The European Commission has estimated that in 2015 there will be a demand for over 700,000 professionals in the areas of science, technology and mathematics. In Spain, the number of students studying science and technology degrees has fallen by 15% according to a study by the CRECIM - Research Centre for Education in Science and Mathematics. “Europe and Spain need a society that is well-versed in science and technology. Basic scientific literacy is now a necessity at all levels of teaching. However, are looking at a serious problem with regard to the lack of qualified professionals” said Daniel Serra de la Figuera, dean of the UPF Barcelona School of Management.

For four years now, UPF Barcelona School of Management has been developing its scientific methodology, focused on data processing and scientific analysis in all educational programs. “This does not only involve providing more training in new technologies and Information Technologies but incorporating this perspective into all areas; Management, International Business, Marketing, Finance, Business Analytics, Human Resources and Entrepreneurship.”
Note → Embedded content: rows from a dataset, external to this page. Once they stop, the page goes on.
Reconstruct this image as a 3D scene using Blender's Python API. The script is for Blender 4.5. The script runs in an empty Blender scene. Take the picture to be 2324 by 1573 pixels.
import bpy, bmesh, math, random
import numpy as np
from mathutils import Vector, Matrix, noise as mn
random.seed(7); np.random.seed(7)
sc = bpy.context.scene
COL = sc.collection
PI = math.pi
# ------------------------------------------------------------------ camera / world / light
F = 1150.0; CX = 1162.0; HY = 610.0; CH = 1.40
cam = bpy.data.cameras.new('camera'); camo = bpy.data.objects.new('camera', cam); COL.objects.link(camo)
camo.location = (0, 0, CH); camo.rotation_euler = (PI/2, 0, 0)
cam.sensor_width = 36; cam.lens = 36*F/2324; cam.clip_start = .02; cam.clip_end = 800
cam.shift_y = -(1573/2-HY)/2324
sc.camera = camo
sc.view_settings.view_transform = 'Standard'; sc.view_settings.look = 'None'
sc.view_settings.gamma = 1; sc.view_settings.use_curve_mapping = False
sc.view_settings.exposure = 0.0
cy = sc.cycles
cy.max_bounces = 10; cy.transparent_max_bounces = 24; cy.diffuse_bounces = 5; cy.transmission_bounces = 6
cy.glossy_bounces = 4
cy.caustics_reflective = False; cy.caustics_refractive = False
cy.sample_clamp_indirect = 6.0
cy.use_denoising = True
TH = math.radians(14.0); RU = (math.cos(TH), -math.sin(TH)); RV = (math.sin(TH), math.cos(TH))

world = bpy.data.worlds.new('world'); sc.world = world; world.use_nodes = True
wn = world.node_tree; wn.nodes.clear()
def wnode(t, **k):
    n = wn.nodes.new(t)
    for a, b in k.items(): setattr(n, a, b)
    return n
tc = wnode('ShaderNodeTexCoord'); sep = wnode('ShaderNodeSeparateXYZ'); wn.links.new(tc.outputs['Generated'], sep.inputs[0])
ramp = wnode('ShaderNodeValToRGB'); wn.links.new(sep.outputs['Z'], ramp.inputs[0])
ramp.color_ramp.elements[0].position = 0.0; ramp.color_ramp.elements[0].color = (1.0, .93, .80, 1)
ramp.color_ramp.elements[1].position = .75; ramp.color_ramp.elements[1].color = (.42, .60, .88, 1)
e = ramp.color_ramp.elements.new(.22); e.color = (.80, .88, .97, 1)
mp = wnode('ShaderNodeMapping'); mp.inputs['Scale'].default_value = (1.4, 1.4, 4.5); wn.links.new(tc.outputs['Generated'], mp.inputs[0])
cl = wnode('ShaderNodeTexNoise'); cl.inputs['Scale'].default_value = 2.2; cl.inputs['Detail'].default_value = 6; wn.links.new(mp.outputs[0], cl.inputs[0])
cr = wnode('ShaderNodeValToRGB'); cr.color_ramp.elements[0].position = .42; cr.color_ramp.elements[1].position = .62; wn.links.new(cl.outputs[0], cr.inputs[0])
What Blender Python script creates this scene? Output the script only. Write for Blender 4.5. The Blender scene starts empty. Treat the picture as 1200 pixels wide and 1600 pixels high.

This specialized learning pattern is used in leading universities and business schools such as Stanford in the USA and is recognised as a leading educational standard in Europe. “The demand for Masters of Science programs is increasing worldwide but they are still relatively unknown in Spain. Considering that most employment is being created in the science and technology sector, it is clear that something needs to be done in this regard,” Serra stated.

UPF Barcelona School of Management offers 7 Masters of Science programs at present, some of which have a more technological emphasis on Information Technology (IT) or Business Analytics. “What we are trying to do is to equip professionals with the technical, analytical and management skills needed to understand Big Data in today’s business world. This is the only way to be competitive in our increasingly changing and competitive world,” Serra concluded.